Avevamo depositato un ricorso urgente - ex art. 700 c.p.c., insieme a molte decine di altre persone - contro Regione e Comune perché finalmente si imponessero, se non altro per via giudiziale, le misure che la politica non sembrava in grado di prendere o più precisamente non voleva prendere.
La magistratura, giustamente, si tirò fuori da questo compito di governo e disse che si tratta di misure che attengono alla discrezionalità amministrativa, limitando l'esercizio del potere giurisdizionale (cfr. Trib. Milano, Sez. I civ., Galli+177 vs. Comune di Milano + Regione Lombardia, Ord. 1 giugno 2006, Rel. Gandolfi).
Sono trascorsi anni e ancora si discute. E passiamo da un'emergenza all'altra (tutte ampiamente prevedibili e previste) con una politica che, quando va bene, procede in ordine sparso. Senza una strategia chiara e condivisa. Ognun per sé, con un atteggiamento irresponsabile. Vagheggiando soluzioni di lungo periodo (ma, diceva Keynes, "i tempi lunghi sono quelli in cui saremo morti").

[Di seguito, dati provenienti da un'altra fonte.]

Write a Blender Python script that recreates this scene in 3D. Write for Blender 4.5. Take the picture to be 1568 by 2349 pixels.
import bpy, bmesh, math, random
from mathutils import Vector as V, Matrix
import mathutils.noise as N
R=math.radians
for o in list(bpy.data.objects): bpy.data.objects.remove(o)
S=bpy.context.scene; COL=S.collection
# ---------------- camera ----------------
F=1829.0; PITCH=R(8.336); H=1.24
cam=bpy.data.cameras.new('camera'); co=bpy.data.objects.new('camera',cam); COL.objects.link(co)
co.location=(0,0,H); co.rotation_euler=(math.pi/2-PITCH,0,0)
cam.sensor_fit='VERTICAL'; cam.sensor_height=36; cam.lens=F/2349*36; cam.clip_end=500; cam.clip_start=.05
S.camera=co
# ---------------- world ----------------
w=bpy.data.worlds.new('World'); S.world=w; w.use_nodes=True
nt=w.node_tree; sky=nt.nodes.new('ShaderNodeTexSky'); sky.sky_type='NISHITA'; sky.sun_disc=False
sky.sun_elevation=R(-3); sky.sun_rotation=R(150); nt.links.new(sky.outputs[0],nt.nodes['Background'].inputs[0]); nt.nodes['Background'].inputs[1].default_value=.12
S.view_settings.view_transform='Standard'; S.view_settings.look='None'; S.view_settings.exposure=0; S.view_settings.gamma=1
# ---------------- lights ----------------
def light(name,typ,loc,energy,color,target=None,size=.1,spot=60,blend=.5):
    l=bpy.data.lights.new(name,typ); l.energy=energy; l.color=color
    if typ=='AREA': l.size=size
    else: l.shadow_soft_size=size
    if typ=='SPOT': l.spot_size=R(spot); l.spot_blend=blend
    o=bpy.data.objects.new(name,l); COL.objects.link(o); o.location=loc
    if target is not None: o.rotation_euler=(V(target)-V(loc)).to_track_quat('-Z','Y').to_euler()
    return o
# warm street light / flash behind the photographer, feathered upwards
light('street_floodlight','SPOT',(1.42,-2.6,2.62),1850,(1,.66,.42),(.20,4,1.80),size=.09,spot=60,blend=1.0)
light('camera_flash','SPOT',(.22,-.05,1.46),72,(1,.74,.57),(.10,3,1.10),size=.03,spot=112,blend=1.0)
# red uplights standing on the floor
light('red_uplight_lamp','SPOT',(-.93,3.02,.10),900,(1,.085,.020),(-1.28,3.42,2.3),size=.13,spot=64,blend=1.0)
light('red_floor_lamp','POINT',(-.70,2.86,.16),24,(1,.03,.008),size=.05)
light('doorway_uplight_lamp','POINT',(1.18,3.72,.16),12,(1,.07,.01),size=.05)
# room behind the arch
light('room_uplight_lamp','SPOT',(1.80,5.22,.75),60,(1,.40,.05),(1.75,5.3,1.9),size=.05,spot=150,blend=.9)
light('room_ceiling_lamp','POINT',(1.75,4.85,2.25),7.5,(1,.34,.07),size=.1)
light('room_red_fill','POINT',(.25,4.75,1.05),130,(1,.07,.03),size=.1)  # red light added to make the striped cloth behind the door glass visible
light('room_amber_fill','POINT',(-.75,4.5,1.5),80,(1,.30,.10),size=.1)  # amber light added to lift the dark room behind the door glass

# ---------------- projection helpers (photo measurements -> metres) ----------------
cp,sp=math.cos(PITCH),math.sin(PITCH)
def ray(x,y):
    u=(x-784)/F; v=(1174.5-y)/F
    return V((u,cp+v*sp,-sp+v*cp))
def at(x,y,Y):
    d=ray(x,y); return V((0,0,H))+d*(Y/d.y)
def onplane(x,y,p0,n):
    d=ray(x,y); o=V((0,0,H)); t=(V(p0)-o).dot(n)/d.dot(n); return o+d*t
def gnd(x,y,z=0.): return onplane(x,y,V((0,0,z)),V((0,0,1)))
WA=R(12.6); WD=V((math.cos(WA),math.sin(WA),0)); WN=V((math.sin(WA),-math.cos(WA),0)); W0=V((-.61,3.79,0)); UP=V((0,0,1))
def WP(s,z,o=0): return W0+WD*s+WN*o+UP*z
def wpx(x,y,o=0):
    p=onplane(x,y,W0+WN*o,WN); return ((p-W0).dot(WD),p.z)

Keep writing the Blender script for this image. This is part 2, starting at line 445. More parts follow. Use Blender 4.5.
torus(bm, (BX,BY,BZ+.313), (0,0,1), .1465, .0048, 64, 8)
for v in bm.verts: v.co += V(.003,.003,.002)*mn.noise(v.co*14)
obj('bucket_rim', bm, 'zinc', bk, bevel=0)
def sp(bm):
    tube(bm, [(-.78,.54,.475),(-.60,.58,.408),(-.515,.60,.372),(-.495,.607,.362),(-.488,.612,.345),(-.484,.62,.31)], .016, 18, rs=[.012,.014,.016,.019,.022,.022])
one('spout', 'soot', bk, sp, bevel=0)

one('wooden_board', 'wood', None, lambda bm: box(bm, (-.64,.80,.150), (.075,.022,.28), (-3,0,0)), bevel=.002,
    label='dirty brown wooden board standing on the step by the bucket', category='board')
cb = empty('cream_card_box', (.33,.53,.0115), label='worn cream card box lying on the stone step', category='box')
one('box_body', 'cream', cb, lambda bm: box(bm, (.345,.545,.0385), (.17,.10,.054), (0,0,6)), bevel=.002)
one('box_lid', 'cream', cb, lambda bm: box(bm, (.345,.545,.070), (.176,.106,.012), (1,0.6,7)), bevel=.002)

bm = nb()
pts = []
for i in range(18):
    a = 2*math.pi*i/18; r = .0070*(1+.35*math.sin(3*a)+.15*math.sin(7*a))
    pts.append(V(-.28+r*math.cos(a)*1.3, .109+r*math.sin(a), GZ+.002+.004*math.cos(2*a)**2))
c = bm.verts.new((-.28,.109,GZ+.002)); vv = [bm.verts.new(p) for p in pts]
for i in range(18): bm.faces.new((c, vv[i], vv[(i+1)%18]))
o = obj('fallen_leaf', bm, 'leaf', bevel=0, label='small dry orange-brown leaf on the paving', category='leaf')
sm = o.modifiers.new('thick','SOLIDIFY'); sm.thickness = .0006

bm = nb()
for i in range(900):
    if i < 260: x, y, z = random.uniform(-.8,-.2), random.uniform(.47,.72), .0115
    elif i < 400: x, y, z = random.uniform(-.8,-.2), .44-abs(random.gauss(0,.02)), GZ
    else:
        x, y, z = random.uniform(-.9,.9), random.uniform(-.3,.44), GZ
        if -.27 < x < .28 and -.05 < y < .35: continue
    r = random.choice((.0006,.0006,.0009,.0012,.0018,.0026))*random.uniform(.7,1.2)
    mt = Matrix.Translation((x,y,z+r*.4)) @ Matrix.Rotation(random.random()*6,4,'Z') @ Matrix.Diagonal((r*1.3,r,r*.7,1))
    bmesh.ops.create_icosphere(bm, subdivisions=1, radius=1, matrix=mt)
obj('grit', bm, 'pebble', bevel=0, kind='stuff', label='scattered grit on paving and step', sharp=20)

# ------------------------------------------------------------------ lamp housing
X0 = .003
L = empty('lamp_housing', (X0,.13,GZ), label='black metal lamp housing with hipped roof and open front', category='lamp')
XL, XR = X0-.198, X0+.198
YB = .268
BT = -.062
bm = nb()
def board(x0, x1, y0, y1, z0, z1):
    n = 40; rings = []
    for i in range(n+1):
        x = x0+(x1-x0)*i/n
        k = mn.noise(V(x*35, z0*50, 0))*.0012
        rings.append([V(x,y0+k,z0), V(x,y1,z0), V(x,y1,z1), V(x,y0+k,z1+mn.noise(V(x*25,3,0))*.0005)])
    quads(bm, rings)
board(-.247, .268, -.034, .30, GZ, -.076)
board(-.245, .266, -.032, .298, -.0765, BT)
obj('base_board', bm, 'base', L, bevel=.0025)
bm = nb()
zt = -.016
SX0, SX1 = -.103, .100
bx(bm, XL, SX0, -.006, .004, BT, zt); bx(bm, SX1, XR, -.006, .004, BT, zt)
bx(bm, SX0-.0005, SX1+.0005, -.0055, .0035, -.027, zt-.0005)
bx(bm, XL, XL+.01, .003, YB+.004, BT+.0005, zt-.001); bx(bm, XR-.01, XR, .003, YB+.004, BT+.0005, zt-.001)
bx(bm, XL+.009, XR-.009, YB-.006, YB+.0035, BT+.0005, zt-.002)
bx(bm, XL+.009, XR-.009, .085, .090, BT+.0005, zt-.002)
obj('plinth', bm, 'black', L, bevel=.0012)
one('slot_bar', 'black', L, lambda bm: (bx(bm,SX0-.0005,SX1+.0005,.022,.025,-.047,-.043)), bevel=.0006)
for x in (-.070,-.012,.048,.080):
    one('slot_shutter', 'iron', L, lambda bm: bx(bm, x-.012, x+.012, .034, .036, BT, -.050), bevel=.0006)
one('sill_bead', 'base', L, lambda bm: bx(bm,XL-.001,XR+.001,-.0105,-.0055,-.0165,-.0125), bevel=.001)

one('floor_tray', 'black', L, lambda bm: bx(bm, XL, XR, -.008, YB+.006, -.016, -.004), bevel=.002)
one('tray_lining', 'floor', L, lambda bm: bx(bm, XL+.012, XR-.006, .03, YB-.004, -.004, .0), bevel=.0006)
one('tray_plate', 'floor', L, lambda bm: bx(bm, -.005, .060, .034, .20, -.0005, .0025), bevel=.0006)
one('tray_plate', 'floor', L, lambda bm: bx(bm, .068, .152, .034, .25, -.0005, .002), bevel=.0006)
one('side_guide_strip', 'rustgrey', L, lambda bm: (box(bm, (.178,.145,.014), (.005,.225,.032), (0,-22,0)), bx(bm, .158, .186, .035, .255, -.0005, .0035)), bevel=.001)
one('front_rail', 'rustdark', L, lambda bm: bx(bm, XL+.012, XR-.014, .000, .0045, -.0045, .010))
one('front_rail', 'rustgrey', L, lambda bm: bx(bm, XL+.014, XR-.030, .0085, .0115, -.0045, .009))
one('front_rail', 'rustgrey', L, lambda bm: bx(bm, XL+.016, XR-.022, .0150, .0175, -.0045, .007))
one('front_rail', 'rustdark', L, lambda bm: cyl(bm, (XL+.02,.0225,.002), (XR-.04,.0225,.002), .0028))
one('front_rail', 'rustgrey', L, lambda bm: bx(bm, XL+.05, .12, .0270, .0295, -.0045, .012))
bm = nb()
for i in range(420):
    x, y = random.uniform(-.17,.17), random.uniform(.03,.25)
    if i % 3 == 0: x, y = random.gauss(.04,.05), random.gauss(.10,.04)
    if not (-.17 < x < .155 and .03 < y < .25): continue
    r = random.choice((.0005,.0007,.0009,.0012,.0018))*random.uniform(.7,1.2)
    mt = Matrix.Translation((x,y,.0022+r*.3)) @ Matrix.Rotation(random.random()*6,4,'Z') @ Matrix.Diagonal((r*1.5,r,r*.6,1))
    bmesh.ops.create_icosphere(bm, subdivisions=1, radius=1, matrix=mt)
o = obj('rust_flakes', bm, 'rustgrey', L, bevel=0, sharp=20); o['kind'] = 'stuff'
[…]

Se l'inquinamento uccidesse istantaneamente, anziché nel lungo periodo; se le persone cadessero al suolo come mosche stecchite, anziché tossire o avere gli occhi arrossati e i polmoni irritati, probabilmente sentiremmo, almeno qui, almeno ora, questo problema come vicino e urgente. Un problema finalmente "nostro": mio, tuo. Che ci riguarda qui e ora e che non tocca ai nostri nipoti affrontare. Qualcosa di fronte a cui non si può continuare a fare finta di nulla. Si invocherebbero misure straordinarie. I commentatori la smetterebbero di gingillarsi con il pettegolezzo. Il sindaco si impegnerebbe mettendoci la faccia, anche per la città metropolitana che rappresenta, e anche scegliendo azioni impopolari.

Invece, l'inquinamento uccide lentamente, corrode più che colpire. E il contributo causale è dato da dosi ripetute di veleno. In pratica, la causa c'è, e si vede, ma opera in modo che ognuno possa dire: "non è colpa mia".

E allora andiamo avanti così! Nel nome di un progresso che poi tanto progresso non è.